◆ **Instruction**
Reproduce, character for character, the lines below from the first through the one with "18, rnd=1.6), M_PENTIP)". Leave pictures out.

◆ **Supplied data**
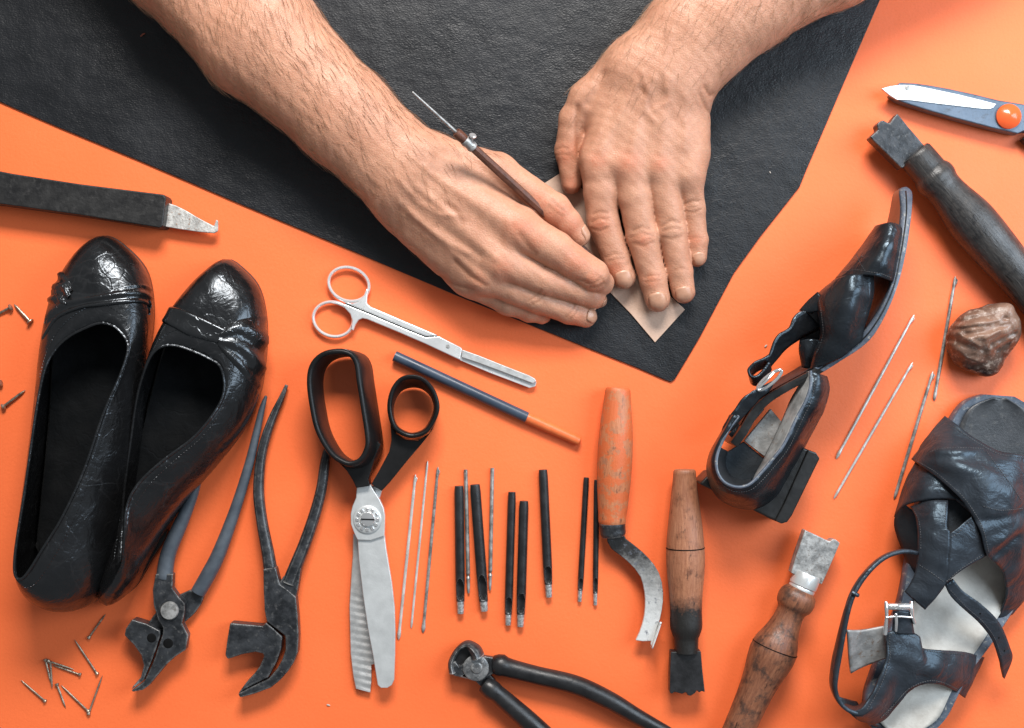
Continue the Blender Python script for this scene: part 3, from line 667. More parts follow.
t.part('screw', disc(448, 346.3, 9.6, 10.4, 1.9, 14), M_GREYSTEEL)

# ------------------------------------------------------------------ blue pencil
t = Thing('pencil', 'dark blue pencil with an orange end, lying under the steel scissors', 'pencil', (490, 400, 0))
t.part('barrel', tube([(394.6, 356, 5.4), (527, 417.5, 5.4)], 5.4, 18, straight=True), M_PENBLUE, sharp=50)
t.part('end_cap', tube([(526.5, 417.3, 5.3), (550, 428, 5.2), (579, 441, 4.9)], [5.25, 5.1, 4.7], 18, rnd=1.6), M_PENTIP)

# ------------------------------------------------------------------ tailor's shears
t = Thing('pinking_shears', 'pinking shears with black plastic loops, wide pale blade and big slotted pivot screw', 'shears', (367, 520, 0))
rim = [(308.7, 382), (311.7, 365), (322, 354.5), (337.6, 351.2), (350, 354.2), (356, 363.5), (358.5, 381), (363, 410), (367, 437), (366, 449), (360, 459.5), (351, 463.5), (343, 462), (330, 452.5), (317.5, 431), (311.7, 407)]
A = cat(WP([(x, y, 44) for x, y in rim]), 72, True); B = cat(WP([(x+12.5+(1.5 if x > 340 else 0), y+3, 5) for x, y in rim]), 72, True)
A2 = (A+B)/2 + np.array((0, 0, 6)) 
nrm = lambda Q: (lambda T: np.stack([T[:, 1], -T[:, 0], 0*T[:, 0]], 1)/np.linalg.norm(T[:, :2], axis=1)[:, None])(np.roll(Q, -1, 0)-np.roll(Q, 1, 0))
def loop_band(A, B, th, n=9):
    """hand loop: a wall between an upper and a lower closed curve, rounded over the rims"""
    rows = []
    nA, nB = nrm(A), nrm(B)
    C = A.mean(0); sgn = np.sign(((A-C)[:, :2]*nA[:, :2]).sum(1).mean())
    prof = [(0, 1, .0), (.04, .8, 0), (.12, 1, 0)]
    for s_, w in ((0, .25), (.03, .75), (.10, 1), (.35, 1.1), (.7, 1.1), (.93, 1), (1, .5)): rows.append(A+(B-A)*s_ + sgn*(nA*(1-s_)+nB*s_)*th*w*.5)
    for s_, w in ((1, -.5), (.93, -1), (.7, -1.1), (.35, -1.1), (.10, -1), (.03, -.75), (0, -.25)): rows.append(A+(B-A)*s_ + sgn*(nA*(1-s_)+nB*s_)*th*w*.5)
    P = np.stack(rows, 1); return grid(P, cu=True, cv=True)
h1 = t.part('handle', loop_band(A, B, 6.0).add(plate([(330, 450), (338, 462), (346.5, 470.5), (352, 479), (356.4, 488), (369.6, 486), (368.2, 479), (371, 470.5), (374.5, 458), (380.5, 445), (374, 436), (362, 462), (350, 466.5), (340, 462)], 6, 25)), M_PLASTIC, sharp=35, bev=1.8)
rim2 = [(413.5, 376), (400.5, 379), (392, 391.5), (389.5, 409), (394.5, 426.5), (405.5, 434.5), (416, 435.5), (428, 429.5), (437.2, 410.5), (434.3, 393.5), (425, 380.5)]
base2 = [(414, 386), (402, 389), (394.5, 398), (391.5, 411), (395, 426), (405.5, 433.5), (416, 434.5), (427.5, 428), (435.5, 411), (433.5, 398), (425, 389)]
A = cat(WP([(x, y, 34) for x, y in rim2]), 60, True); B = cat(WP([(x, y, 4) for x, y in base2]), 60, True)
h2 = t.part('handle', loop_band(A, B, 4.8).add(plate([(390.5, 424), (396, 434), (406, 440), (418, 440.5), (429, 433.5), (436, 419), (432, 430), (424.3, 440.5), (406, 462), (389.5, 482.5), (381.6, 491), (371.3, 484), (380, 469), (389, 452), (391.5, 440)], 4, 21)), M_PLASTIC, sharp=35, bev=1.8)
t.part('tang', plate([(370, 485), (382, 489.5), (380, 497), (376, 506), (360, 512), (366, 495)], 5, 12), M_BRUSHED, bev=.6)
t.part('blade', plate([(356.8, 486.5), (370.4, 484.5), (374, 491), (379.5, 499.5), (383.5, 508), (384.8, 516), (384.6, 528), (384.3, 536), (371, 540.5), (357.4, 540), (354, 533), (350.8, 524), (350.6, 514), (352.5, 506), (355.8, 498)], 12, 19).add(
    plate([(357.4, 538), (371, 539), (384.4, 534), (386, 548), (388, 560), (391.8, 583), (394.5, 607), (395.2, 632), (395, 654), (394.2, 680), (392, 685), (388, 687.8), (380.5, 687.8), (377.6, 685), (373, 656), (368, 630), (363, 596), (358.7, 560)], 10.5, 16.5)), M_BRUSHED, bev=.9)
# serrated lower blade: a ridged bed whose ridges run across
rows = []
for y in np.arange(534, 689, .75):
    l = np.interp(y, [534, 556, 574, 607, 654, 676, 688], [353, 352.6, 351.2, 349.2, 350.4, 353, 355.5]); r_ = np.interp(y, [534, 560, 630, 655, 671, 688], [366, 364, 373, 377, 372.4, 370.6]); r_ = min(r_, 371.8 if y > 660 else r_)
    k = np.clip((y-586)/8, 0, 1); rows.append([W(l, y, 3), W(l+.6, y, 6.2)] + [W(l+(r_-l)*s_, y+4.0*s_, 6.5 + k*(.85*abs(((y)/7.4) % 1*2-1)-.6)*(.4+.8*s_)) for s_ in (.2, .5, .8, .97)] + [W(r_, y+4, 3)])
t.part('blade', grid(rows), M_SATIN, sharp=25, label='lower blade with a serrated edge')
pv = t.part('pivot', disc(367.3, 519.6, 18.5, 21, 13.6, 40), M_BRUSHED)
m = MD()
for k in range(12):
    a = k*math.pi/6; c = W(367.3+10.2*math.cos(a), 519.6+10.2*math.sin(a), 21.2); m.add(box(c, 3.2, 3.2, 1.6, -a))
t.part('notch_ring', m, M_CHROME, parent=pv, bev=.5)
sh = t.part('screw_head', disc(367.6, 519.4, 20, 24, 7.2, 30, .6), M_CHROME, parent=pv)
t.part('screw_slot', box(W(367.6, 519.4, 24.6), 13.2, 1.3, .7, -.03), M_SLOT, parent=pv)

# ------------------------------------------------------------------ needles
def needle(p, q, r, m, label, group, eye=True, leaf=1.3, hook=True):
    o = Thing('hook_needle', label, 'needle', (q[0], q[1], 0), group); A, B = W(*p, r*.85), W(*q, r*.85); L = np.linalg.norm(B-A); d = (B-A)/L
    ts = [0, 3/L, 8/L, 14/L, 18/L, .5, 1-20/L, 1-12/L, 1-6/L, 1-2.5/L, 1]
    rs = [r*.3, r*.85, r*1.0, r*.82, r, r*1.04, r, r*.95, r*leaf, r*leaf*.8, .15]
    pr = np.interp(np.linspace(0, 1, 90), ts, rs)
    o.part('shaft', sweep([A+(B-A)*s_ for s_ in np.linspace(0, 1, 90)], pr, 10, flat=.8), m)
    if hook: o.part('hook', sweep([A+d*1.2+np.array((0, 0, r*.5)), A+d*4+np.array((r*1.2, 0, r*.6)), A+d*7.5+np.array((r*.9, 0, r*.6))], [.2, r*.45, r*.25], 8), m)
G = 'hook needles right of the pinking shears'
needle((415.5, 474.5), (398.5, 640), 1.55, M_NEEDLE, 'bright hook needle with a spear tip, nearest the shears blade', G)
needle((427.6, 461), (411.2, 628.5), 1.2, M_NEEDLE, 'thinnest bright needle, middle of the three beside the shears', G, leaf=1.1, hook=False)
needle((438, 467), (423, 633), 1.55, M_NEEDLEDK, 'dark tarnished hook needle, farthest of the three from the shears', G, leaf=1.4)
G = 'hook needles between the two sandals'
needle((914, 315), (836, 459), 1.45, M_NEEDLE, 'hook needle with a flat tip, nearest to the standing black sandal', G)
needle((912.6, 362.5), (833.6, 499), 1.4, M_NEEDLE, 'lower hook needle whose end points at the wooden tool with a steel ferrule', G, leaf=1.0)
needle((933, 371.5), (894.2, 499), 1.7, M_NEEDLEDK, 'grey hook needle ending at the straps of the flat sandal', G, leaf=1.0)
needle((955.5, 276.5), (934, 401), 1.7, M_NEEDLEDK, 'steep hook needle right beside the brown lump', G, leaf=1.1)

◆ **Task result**
Continue the Blender Python script for this scene: part 3, from line 667. More parts follow.
t.part('screw', disc(448, 346.3, 9.6, 10.4, 1.9, 14), M_GREYSTEEL)

# ------------------------------------------------------------------ blue pencil
t = Thing('pencil', 'dark blue pencil with an orange end, lying under the steel scissors', 'pencil', (490, 400, 0))
t.part('barrel', tube([(394.6, 356, 5.4), (527, 417.5, 5.4)], 5.4, 18, straight=True), M_PENBLUE, sharp=50)
t.part('end_cap', tube([(526.5, 417.3, 5.3), (550, 428, 5.2), (579, 441, 4.9)], [5.25, 5.1, 4.7], 18, rnd=1.6), M_PENTIP)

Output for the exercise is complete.